How Did Orphanages Spread?

A lot of people think that residential childcare institutions, or ‘orphanages’, are an unavoidable part of life. They think that it is the only way to provide care for children without parents and for children whose parents are unable to care for them. So, it follows, that all countries must have them and that they have been around for as long as settled community living, as we know it, has been in existence. This kind of thinking is illustrated by the headline: “Rwanda Wants to Become Africa’s First Orphanage-Free Country: Here’s How”. While Rwanda’s aim to be orphanage-free is laudable, they will not be the first country.

Residential childcare institutions are not universal, and they certainly are not the only or the best way to provide care to children without parental care. So let’s have a look at how ‘orphanages’ became so widespread and how widespread they are.

Institutional care for the vulnerable, whether it be orphans, the poor or the elderly, are not a natural part of society. While I have not done an in-depth study into the subject, I am reasonably certain that the beginning of orphanages is connected to Catholicism (at that time just known as ‘Christianity’ in Europe), and its spread to wider Christianity. This makes sense, because Catholicism introduced the institutionalisation of adults in monasteries and convents. In turn, the people living in monasteries and convents would sometimes take in those in society who did not have anyone to care for them, including children.

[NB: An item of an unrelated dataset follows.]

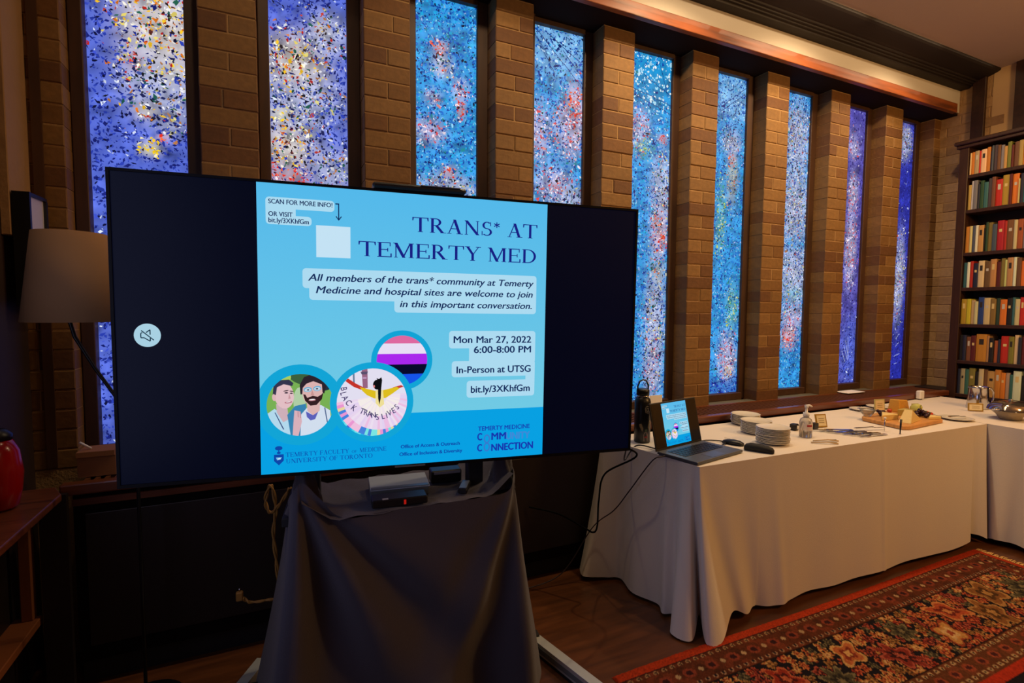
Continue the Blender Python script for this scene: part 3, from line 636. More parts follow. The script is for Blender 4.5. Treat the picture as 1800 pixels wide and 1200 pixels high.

In time, this went from a few individuals among the nuns or friars, to having special orphanages, run by the nuns or the friars. With more babies also being brought in because of the greater grip that Christian morality developed on society, leading to a stigma on unwed motherhood, which in turn led to unwed mothers finding themselves forced to abandon their babies in order to still be able to keep their place in the community.

Once Christianity broke up into a number of different schools of thought, non-Catholic faiths did not go in for monastic life, but they did continue the tradition of running orphanages – and condemning birth outside of wedlock. As greater parts of the world were being discovered, Christians of a wide variety of backgrounds travelled across the world as missionaries. Introducing far away people not only the Bible, but also the European education system and to residential institutional childcare: orphanages.

Although today you can find ‘orphanages’ in almost all countries in the world – with many of them run by Muslim, Jewish, Hindu or Buddhist faith-based organisations – I do believe it is by and large a European, Christian export product.

In most countries in the world, until ‘orphanages’ were introduced children who did not have parents or whose parents were incapable of caring for them, would be absorbed and taken care of by their extended family or community. These networks were close knit and provided a safety net for those struggling to cope.

In some countries this is still the case. Of the 13 independent island nations in the Pacific Ocean only Fiji and Samoa have residential institutional childcare – on a small scale. Cook Islands, Kiribati, Marshall Islands, the Federated States of Micronesia, Nauru, Niue, Palau, Solomon Islands, Tuvalu, Tonga and Vanuatu still rely on their extended family structure to take care of vulnerable children, often with some help of government supported community services.

So, it can be done, protect children without institutions. Either by strengthening the traditional communities, or by providing modern alternatives – about which more in another blog.